→ Task objective:
Extract each line of the data below exactly as written.
•••••
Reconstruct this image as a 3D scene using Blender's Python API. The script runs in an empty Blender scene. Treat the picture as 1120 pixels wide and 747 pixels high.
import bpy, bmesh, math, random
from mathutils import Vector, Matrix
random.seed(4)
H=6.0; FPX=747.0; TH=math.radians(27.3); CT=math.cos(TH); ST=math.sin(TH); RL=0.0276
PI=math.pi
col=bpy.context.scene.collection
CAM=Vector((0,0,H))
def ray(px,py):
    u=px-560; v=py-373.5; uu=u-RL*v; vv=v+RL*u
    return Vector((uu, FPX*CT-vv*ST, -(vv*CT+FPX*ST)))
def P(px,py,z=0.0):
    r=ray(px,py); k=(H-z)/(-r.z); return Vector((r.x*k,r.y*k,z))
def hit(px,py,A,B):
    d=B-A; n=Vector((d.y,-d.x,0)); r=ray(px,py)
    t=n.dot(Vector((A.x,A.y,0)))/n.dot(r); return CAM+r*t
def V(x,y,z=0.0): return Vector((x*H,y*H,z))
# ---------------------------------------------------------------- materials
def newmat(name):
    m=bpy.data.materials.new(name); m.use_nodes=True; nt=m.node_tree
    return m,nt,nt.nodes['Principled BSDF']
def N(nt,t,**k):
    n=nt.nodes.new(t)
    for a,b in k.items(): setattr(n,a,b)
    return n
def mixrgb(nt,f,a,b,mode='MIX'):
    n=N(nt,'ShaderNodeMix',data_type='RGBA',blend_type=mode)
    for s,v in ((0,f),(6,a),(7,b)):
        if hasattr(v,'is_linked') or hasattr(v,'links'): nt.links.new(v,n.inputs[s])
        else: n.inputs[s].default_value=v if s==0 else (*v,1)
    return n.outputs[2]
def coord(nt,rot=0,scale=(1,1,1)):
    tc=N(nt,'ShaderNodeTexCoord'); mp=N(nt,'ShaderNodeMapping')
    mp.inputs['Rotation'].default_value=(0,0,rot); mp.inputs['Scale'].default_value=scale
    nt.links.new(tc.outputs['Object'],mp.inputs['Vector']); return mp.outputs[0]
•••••
→ Exercise result:
Reconstruct this image as a 3D scene using Blender's Python API. The script runs in an empty Blender scene. Treat the picture as 1120 pixels wide and 747 pixels high.
import bpy, bmesh, math, random
from mathutils import Vector, Matrix
random.seed(4)
H=6.0; FPX=747.0; TH=math.radians(27.3); CT=math.cos(TH); ST=math.sin(TH); RL=0.0276
PI=math.pi
col=bpy.context.scene.collection
CAM=Vector((0,0,H))
def ray(px,py):
    u=px-560; v=py-373.5; uu=u-RL*v; vv=v+RL*u
    return Vector((uu, FPX*CT-vv*ST, -(vv*CT+FPX*ST)))
def P(px,py,z=0.0):
    r=ray(px,py); k=(H-z)/(-r.z); return Vector((r.x*k,r.y*k,z))
def hit(px,py,A,B):
    d=B-A; n=Vector((d.y,-d.x,0)); r=ray(px,py)
    t=n.dot(Vector((A.x,A.y,0)))/n.dot(r); return CAM+r*t
def V(x,y,z=0.0): return Vector((x*H,y*H,z))
# ---------------------------------------------------------------- materials
def newmat(name):
    m=bpy.data.materials.new(name); m.use_nodes=True; nt=m.node_tree
    return m,nt,nt.nodes['Principled BSDF']
def N(nt,t,**k):
    n=nt.nodes.new(t)
    for a,b in k.items(): setattr(n,a,b)
    return n
def mixrgb(nt,f,a,b,mode='MIX'):
    n=N(nt,'ShaderNodeMix',data_type='RGBA',blend_type=mode)
    for s,v in ((0,f),(6,a),(7,b)):
        if hasattr(v,'is_linked') or hasattr(v,'links'): nt.links.new(v,n.inputs[s])
        else: n.inputs[s].default_value=v if s==0 else (*v,1)
    return n.outputs[2]
def coord(nt,rot=0,scale=(1,1,1)):
    tc=N(nt,'ShaderNodeTexCoord'); mp=N(nt,'ShaderNodeMapping')
    mp.inputs['Rotation'].default_value=(0,0,rot); mp.inputs['Scale'].default_value=scale
    nt.links.new(tc.outputs['Object'],mp.inputs['Vector']); return mp.outputs[0]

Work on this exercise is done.